On top of that, there is the software that weaves through every aspect of Tesla. FSD is the most obvious proof point, but its iterative principles drive the entire organization. Traditional automakers – or any traditional manufacturing organizations for that matter – do not run their businesses with the same adherence to a software-driven paradigm. Telsa can iterate quickly – think Agile – because it was built on the same principles as software development. Elon Musk was a software coder and a PayPal co-founder before he started Tesla, and he has brought that same level of agility to how Tesla approaches its business processes. Latest case in point is how Tesla is growing its burgeoning insurance business – see below extract from its Q1 2022 earnings call:
“This has become a real passion program for us…It is also a feedback loop for Tesla because we see, if there is a crash, large or small, like we sort of see exactly what that cost. And then we think about how we (can) change the design of the car or the software in order to minimize the probability of that accident…And how do we make the repair associated with that accident superfast? Like aspirationally, it would be like a same-day repair for a collision, which is night and day difference compared to sometimes having to wait for a month while insurance claims are settled and figured out because Tesla is also doing collision repair.…we can then identify areas of cost inefficiency, feed those back to our engineering teams, and also our software teams, to actually improve the product.
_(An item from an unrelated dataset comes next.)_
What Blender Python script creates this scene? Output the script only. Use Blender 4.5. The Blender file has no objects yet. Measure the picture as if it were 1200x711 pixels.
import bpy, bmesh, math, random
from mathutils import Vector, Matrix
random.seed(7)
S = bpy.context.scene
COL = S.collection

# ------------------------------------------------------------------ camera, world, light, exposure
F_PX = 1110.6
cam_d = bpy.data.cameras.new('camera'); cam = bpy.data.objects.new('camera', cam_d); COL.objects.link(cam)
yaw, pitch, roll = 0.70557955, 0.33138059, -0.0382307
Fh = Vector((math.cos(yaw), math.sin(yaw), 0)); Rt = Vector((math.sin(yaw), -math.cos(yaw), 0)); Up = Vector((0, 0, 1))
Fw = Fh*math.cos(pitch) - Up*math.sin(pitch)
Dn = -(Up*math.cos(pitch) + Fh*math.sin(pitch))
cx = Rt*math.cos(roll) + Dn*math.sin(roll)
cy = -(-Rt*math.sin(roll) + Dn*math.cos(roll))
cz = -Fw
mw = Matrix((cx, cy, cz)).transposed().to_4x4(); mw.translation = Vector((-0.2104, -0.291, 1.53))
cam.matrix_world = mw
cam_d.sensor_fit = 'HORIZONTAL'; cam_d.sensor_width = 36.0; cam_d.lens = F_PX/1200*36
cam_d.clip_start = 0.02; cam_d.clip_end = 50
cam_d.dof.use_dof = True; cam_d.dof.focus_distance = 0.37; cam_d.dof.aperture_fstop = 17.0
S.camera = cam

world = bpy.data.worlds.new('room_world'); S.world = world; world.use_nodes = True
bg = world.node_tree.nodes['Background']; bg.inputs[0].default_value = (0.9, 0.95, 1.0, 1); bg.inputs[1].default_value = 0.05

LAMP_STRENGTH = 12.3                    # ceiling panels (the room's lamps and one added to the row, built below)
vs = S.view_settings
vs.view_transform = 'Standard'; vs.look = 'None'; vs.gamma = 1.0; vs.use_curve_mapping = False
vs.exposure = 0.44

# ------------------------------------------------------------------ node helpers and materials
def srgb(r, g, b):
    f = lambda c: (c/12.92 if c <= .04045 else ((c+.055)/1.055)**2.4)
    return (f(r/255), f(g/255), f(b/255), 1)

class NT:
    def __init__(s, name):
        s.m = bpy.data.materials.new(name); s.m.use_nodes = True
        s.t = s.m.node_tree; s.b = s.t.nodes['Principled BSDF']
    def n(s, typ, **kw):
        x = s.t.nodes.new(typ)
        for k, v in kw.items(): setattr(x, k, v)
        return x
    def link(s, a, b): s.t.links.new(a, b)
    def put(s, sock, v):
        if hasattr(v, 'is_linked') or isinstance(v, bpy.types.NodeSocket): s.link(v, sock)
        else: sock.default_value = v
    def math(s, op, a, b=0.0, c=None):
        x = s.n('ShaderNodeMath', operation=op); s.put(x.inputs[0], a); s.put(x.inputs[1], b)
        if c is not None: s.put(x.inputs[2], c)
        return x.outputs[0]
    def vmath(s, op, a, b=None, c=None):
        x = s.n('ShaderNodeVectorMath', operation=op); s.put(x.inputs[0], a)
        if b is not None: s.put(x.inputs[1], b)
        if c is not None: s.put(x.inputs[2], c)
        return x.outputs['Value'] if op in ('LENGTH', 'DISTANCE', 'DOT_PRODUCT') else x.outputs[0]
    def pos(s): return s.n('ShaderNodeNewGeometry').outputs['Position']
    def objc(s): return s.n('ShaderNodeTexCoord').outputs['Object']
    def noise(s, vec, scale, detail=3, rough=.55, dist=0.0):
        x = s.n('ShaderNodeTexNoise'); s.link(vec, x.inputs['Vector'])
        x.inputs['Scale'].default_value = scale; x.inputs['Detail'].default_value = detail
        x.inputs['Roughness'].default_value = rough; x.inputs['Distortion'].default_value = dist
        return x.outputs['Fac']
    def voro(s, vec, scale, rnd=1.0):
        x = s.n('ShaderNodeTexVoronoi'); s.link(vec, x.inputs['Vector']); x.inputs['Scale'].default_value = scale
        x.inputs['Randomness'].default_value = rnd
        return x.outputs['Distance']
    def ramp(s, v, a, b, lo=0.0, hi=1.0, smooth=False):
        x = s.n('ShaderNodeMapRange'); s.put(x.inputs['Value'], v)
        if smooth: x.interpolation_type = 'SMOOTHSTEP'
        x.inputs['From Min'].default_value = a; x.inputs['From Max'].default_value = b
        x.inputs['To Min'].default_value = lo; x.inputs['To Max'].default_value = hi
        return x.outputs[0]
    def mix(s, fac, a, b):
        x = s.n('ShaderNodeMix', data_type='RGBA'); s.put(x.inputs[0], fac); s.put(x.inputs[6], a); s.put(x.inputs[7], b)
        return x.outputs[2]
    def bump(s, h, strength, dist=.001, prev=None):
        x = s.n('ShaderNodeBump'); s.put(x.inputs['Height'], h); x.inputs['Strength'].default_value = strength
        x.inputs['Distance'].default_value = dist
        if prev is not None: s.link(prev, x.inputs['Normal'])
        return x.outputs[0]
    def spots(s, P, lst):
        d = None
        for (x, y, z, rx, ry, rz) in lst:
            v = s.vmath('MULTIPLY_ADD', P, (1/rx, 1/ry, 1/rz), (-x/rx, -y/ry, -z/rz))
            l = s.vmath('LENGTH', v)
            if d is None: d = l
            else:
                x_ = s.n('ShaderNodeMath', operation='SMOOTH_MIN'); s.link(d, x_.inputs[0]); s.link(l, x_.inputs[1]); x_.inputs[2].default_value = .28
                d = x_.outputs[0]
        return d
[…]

This lowers the cost of insurance, improves reliability of the product. So it's a full circle.”
Much has been written about how Ford and GM will eventually catch up with Tesla. Or how Rivian and other next-generation EV makers will take over. I disagree – I believe Tesla has a long runway of impregnable competitive advantages that will allow it to gain market share for years and years.
And it will always remain multiple steps ahead, with relentless innovation as its modus operandi.